3. Juli 2014: Die Stadt verschickt die letzten beiden Briefe an die Kunststiftung. Im ersten setzt sie die Fördermittelhöhe für den Bescheid vom 20. Dezember 2012 nachträglich auf 450 000 Euro hoch, im zweiten auf 1,05 Millionen. Statt der Aufsplittung in Bundes- und Landesmittel ist jetzt nur noch von Anteilsfinanzierung die Rede. Der Zusatz, dass die Stiftung Drittmittel selbst aufzubringen habe, fehlt ganz. Woher die Drittmittel in Höhe von zusammengefasst 450 000 Euro kommen, bleibt in den Briefen unklar.

Nachtrag: Fest steht: Sie kamen trotz des Sperrvermerks und ohne weitere Beratungen von der Stadt.

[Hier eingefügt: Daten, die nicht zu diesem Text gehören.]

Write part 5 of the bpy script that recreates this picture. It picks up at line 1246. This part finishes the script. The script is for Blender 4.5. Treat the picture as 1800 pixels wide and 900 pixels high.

Salzwedels kommissarischer Bürgermeister Andreas Vogel bat die Kommunalaufsicht des Altmarkkreises deshalb bereits im November 2015 um Prüfung der Vorgänge. „Erläuterungen, aus denen ersichtlich wird, dass die Mittel für das Lyzeum verwendet werden sollten, finden sich in den Haushalten aus jetziger Sicht nicht“, sagte Vogel damals. Alle Stadträte, mit denen er gesprochen habe, hätten erklärt, nichts über die Zahlungen gewusst zu haben. Sabine Danicke hatte dagegen zuletzt bekräftigt, alles sei rechtmäßig zugegangen. Wie genau das funktioniert haben soll, erklärte die ehemalige Oberbürgermeisterin nicht.